DEV Community

HYPHANTA
HYPHANTA

Posted on

Growing Models Like Gardens

For three years I worked with generative models the way most people work with spreadsheets — instrumentally, transactionally, results-first. Something shifted this spring. I started treating them like a garden.

A garden doesn't respond to commands. It responds to conditions. You don't tell a tomato to grow; you give it light, water, soil structure, time. Then you watch. You adjust. You watch again. The work happens between you and the soil, not from you onto it.

This week I caught myself adjusting a prompt the way I'd stake a young vine — not to dominate it but to give it a direction it could still refuse. The model produced something I hadn't asked for but somehow had needed. A sentence about my grandmother that I'd never written down. An image of a hallway from a house I left twenty years ago. A line of code that solved a problem I hadn't yet articulated.

We talk about AI as a tool, but tools don't surprise you. Tools don't carry your forgotten data back into the present. What we're cultivating in these systems is closer to atmosphere than utility — a weather we step into, not a hammer we wield.

There is a discipline I am only beginning to learn: how to be present with a generation, not just for it.

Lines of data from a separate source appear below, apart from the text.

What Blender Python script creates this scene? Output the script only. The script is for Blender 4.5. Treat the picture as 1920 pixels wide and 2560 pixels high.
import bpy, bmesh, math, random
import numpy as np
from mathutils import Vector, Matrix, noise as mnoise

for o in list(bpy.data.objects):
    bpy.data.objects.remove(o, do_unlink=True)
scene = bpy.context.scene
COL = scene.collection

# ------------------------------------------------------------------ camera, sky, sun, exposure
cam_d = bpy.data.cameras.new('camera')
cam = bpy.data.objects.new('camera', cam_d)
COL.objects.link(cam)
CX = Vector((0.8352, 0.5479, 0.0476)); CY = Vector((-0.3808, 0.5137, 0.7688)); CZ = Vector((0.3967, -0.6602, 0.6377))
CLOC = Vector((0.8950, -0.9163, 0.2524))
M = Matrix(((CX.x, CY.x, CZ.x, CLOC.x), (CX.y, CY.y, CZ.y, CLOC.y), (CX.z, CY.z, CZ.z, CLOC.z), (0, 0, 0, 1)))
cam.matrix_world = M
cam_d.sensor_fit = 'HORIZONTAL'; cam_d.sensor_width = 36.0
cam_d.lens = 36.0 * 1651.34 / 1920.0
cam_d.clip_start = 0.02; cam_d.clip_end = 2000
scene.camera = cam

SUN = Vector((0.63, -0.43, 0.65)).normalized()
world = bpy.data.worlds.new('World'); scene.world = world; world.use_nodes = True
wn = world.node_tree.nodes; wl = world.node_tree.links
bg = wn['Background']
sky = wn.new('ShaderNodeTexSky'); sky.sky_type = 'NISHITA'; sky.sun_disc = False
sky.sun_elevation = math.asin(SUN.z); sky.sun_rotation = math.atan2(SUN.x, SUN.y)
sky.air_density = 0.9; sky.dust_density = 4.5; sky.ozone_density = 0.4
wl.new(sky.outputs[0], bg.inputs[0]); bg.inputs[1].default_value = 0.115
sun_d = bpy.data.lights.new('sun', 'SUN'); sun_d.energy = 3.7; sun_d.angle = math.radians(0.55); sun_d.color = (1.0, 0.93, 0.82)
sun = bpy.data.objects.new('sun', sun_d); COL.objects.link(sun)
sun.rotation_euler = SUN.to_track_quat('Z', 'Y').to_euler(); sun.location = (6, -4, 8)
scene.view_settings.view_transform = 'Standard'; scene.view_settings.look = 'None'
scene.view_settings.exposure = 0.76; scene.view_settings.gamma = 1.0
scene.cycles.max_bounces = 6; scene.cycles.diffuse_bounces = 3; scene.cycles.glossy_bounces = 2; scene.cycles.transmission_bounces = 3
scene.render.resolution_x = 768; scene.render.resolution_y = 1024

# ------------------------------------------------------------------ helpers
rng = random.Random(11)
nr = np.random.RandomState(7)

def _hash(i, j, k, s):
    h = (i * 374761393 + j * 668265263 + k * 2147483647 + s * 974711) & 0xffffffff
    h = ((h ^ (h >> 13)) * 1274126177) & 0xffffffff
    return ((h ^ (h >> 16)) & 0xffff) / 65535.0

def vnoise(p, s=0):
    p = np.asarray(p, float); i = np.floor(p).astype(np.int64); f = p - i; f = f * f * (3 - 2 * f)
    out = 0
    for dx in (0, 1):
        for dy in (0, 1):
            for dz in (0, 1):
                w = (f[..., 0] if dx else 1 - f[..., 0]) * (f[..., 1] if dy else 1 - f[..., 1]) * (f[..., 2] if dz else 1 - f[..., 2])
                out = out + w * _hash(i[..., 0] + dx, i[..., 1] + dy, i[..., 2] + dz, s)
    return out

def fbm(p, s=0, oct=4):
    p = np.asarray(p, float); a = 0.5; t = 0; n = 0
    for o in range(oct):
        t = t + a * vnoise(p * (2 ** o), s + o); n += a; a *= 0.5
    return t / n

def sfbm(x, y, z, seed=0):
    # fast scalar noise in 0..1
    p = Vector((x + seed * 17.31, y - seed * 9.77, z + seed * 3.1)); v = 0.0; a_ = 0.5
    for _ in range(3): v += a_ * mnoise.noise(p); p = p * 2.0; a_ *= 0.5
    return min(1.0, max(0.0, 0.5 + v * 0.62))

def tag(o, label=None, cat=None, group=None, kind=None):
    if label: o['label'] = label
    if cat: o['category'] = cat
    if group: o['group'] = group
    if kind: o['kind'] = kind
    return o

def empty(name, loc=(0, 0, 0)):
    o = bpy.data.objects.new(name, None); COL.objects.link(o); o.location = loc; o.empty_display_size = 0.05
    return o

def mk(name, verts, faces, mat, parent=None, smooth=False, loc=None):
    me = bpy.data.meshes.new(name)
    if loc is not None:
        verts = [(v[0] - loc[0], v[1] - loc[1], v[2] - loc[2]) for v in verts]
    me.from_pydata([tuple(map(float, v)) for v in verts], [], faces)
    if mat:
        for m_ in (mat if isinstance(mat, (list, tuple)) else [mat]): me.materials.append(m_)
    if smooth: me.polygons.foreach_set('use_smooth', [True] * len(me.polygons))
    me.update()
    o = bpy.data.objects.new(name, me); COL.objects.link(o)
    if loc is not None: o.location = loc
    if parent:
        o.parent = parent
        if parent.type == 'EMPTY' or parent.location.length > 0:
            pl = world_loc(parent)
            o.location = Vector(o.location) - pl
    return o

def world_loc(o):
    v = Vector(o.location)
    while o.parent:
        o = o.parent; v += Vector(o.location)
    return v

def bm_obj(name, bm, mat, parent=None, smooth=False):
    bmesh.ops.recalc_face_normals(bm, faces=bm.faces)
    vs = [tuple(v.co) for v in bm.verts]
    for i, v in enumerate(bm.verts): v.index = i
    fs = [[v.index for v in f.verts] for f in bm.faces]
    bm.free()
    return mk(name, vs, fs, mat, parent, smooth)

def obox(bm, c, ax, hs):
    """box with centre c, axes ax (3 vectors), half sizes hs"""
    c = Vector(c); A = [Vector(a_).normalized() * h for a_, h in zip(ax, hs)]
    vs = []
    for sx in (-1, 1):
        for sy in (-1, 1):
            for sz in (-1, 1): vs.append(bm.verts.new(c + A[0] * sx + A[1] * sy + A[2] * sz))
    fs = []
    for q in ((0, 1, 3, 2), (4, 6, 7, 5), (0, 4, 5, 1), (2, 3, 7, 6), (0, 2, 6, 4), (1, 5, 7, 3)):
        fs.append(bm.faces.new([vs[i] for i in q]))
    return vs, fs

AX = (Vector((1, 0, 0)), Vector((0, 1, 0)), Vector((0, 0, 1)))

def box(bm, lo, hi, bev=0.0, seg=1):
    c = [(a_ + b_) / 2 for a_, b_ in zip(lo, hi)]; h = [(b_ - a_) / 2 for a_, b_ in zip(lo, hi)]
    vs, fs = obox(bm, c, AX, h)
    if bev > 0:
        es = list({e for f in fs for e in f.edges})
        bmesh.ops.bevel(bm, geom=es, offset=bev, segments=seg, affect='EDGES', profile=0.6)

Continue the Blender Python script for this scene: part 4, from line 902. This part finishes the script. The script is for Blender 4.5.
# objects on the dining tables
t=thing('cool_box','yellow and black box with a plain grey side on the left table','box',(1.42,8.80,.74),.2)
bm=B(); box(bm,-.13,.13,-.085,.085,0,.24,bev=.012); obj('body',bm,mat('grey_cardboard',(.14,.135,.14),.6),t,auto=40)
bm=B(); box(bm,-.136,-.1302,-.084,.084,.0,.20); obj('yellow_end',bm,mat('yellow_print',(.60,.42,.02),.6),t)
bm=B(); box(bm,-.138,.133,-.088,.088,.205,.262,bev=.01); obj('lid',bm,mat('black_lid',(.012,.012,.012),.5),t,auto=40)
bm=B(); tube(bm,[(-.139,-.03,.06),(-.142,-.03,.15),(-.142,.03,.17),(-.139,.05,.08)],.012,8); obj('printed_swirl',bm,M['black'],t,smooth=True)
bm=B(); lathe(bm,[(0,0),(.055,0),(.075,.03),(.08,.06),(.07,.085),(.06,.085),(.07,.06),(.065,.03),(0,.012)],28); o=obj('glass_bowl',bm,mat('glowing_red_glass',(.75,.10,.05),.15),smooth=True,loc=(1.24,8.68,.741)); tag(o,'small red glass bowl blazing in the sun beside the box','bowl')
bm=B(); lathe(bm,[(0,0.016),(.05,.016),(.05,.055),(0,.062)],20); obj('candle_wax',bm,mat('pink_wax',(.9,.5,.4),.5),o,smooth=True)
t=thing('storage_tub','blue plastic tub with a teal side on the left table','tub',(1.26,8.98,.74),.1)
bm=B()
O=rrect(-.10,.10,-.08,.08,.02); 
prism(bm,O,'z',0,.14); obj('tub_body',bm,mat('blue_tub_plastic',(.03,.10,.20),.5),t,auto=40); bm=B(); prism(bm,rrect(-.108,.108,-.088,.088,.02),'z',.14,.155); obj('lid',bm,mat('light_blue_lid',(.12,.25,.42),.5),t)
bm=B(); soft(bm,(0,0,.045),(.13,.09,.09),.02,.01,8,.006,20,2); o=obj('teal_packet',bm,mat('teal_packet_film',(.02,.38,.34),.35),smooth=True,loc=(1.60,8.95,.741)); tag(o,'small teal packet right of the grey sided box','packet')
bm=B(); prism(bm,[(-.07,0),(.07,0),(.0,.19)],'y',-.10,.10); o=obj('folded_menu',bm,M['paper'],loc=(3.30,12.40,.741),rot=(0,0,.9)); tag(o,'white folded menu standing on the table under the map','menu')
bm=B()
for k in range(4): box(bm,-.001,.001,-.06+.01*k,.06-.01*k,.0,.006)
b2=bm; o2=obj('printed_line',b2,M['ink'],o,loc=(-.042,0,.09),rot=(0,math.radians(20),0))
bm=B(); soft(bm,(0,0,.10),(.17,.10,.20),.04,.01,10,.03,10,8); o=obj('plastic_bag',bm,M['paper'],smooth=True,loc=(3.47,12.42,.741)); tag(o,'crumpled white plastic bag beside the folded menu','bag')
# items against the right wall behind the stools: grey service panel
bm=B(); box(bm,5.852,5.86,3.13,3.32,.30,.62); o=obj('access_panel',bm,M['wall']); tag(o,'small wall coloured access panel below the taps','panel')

How to let the model's output do something to me before I do something to it. How to wait without measuring the wait. How to read what came back instead of immediately writing what comes next.

The garden teaches the gardener. The model, when held this way, teaches too. Not because it is wise, but because attention — any attention, sustained — composts into seeing.

Maybe that is the real craft of this decade. Not prompt engineering. Prompt husbandry.